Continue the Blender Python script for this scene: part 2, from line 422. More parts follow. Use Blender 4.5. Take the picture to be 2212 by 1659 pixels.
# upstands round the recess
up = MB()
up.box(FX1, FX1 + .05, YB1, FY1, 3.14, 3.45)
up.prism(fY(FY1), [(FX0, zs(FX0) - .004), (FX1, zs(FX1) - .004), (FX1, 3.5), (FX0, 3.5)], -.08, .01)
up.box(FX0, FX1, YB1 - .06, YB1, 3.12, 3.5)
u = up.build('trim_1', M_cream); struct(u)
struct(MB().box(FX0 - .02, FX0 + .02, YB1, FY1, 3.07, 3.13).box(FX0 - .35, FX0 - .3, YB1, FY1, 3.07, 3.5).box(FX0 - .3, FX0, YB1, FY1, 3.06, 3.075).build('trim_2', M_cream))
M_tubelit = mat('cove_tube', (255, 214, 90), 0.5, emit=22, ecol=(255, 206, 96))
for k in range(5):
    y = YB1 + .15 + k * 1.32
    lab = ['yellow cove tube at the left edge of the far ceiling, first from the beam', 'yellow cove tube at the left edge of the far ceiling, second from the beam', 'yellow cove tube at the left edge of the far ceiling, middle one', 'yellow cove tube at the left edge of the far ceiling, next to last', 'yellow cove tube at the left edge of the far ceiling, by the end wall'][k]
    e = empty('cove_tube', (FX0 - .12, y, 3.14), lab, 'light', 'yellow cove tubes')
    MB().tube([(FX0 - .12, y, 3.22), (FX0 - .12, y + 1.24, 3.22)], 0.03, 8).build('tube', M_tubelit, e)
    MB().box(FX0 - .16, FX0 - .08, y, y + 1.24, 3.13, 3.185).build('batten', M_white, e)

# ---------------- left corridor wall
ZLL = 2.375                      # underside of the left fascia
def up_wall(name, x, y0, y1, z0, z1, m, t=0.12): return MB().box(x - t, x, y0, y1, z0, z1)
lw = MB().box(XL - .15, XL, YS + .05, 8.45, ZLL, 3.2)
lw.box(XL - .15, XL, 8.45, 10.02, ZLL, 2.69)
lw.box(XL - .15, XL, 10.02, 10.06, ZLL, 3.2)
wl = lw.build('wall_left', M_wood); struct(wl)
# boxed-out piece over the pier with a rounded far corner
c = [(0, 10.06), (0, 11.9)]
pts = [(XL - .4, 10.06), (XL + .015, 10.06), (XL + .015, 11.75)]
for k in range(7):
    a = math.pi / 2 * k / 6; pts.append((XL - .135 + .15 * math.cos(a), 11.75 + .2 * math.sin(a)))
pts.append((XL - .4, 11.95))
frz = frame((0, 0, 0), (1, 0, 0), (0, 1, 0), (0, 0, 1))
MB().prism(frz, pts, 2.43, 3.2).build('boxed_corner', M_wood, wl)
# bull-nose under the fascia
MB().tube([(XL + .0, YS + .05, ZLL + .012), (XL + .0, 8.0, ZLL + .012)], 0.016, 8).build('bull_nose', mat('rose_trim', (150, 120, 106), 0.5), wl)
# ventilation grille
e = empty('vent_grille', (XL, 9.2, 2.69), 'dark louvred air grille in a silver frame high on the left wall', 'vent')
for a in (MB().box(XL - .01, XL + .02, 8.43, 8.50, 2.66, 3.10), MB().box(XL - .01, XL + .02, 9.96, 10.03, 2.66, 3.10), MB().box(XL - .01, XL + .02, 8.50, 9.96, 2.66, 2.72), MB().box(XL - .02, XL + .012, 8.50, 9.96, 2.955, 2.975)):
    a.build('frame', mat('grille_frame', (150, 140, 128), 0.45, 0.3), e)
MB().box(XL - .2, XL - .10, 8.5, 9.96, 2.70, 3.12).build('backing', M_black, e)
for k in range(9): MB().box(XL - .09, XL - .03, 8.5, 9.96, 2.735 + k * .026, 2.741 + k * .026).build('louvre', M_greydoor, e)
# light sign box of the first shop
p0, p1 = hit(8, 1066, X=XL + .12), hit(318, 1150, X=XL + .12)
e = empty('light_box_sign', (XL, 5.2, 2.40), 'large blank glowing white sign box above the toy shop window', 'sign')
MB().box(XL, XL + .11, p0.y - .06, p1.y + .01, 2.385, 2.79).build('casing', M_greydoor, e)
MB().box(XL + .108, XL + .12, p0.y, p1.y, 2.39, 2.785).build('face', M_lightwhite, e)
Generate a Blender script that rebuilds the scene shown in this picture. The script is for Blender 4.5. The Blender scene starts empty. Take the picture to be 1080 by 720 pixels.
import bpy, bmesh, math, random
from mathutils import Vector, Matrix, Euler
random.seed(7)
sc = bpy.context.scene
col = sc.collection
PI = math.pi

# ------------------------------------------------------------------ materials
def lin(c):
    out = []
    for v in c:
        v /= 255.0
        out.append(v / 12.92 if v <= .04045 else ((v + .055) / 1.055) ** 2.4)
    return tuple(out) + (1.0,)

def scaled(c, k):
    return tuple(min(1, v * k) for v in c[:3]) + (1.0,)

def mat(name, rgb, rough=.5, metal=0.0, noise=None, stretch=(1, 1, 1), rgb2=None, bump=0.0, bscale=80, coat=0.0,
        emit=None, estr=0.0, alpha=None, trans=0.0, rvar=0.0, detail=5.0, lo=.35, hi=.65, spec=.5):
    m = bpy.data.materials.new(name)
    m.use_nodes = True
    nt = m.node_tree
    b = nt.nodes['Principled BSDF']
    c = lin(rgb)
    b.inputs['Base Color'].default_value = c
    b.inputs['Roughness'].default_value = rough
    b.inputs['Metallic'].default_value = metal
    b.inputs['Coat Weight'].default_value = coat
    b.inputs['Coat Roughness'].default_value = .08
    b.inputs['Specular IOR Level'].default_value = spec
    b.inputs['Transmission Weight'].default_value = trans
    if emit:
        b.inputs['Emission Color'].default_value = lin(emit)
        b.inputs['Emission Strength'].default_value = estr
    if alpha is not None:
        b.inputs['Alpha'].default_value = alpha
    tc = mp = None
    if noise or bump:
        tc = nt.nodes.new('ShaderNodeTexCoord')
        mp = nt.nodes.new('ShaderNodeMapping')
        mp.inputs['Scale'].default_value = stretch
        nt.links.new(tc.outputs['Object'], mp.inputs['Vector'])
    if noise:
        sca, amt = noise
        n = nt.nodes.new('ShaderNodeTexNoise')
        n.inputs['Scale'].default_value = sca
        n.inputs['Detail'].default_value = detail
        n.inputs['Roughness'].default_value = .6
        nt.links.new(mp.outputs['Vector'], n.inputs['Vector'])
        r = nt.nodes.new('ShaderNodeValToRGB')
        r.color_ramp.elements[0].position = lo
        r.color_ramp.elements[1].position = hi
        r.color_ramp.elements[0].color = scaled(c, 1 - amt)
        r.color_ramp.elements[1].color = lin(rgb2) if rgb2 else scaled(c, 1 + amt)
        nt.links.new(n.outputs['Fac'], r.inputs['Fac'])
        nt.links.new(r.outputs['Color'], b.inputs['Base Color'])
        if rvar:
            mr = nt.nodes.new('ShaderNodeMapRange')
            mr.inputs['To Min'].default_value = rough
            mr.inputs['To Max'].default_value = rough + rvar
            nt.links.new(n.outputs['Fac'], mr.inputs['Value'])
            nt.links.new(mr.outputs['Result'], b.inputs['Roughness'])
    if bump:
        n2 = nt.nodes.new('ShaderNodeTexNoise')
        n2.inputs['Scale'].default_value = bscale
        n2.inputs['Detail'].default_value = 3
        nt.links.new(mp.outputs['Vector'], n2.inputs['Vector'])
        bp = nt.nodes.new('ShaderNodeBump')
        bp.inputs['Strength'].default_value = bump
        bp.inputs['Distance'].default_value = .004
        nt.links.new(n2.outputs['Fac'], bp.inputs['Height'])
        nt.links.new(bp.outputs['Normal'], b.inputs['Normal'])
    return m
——
Only the lines from the line with "Generate a Blender" to the line with "PI = math.pi", inclusive, are to be printed, exactly as they appear.

◆ Answer in full ◆
Generate a Blender script that rebuilds the scene shown in this picture. The script is for Blender 4.5. The Blender scene starts empty. Take the picture to be 1080 by 720 pixels.
import bpy, bmesh, math, random
from mathutils import Vector, Matrix, Euler
random.seed(7)
sc = bpy.context.scene
col = sc.collection
PI = math.pi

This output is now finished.